THE PROBLEM: Exactly the lines from the start of the data through the line containing "vs.view_transform = 'Standard';" should be output, with both ends kept and nothing added.

GIVEN MATERIAL:
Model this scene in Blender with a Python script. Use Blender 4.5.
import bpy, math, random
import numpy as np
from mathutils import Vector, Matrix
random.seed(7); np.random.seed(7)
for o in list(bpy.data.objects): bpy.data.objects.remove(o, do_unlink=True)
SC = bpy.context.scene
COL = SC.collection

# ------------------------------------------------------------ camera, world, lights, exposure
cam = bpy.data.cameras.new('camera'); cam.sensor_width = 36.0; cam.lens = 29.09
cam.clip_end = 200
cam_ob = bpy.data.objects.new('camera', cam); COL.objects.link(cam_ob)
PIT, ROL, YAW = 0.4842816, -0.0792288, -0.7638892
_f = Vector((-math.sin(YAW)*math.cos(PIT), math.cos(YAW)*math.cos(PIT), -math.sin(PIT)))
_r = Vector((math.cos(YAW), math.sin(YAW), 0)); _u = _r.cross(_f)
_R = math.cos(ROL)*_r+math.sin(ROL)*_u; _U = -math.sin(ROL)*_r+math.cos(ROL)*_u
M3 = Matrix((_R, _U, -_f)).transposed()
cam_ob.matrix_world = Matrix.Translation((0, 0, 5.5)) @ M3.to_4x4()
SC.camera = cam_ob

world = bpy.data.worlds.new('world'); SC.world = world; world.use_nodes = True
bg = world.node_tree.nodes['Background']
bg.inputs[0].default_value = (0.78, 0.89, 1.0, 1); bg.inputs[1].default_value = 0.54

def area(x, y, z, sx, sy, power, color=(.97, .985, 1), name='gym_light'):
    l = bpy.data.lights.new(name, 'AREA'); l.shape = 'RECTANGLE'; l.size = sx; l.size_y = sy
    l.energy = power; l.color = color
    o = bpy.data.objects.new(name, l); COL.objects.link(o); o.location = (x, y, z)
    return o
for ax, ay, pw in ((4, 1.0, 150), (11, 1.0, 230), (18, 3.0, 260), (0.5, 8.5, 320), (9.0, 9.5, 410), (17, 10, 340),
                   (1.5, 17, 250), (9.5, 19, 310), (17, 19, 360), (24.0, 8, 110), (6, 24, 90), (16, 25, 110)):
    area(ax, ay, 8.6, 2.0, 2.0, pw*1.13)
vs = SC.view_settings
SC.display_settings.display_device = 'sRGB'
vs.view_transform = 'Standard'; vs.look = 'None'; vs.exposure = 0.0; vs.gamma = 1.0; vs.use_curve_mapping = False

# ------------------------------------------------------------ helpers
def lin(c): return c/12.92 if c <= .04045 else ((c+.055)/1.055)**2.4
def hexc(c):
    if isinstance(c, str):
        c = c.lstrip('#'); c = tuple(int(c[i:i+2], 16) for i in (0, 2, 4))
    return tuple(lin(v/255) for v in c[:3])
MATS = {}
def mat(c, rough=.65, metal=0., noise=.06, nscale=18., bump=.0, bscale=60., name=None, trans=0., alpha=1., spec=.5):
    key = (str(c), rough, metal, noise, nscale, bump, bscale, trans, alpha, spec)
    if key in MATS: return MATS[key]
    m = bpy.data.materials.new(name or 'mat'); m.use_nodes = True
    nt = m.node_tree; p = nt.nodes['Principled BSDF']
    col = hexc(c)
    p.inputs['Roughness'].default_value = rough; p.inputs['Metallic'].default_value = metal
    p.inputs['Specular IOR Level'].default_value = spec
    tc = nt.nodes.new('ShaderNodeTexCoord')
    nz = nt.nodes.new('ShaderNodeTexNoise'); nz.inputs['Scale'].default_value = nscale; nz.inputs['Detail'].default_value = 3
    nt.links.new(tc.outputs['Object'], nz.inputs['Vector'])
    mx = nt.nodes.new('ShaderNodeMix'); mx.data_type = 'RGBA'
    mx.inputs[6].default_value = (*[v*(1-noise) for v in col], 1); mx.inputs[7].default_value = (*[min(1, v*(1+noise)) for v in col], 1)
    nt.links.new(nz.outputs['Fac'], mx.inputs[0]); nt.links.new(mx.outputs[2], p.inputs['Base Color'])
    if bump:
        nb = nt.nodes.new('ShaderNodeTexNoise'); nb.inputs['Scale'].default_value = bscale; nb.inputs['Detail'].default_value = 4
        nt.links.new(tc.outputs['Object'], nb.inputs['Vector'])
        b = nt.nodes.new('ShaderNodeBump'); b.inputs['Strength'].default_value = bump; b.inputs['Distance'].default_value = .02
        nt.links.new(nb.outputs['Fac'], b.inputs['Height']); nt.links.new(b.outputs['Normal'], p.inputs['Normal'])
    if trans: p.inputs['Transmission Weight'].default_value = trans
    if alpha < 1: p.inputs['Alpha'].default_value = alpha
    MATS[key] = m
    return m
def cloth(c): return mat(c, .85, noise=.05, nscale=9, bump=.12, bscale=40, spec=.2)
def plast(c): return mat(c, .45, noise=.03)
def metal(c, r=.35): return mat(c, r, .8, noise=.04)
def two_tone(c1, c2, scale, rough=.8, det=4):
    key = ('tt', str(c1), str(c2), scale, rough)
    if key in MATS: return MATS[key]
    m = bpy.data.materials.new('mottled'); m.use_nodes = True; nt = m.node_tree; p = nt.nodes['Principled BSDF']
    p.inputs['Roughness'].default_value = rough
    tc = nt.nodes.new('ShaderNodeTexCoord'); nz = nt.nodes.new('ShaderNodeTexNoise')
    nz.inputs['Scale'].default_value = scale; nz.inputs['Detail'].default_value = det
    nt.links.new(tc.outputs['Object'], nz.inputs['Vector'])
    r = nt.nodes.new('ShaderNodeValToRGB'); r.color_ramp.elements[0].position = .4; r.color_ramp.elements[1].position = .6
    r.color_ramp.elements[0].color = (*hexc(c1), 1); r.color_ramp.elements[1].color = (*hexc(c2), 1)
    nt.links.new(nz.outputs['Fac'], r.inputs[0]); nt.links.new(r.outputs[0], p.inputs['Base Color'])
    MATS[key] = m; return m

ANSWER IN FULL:
Model this scene in Blender with a Python script. Use Blender 4.5.
import bpy, math, random
import numpy as np
from mathutils import Vector, Matrix
random.seed(7); np.random.seed(7)
for o in list(bpy.data.objects): bpy.data.objects.remove(o, do_unlink=True)
SC = bpy.context.scene
COL = SC.collection

# ------------------------------------------------------------ camera, world, lights, exposure
cam = bpy.data.cameras.new('camera'); cam.sensor_width = 36.0; cam.lens = 29.09
cam.clip_end = 200
cam_ob = bpy.data.objects.new('camera', cam); COL.objects.link(cam_ob)
PIT, ROL, YAW = 0.4842816, -0.0792288, -0.7638892
_f = Vector((-math.sin(YAW)*math.cos(PIT), math.cos(YAW)*math.cos(PIT), -math.sin(PIT)))
_r = Vector((math.cos(YAW), math.sin(YAW), 0)); _u = _r.cross(_f)
_R = math.cos(ROL)*_r+math.sin(ROL)*_u; _U = -math.sin(ROL)*_r+math.cos(ROL)*_u
M3 = Matrix((_R, _U, -_f)).transposed()
cam_ob.matrix_world = Matrix.Translation((0, 0, 5.5)) @ M3.to_4x4()
SC.camera = cam_ob

world = bpy.data.worlds.new('world'); SC.world = world; world.use_nodes = True
bg = world.node_tree.nodes['Background']
bg.inputs[0].default_value = (0.78, 0.89, 1.0, 1); bg.inputs[1].default_value = 0.54

def area(x, y, z, sx, sy, power, color=(.97, .985, 1), name='gym_light'):
    l = bpy.data.lights.new(name, 'AREA'); l.shape = 'RECTANGLE'; l.size = sx; l.size_y = sy
    l.energy = power; l.color = color
    o = bpy.data.objects.new(name, l); COL.objects.link(o); o.location = (x, y, z)
    return o
for ax, ay, pw in ((4, 1.0, 150), (11, 1.0, 230), (18, 3.0, 260), (0.5, 8.5, 320), (9.0, 9.5, 410), (17, 10, 340),
                   (1.5, 17, 250), (9.5, 19, 310), (17, 19, 360), (24.0, 8, 110), (6, 24, 90), (16, 25, 110)):
    area(ax, ay, 8.6, 2.0, 2.0, pw*1.13)
vs = SC.view_settings
SC.display_settings.display_device = 'sRGB'
vs.view_transform = 'Standard'; vs.look = 'None'; vs.exposure = 0.0; vs.gamma = 1.0; vs.use_curve_mapping = False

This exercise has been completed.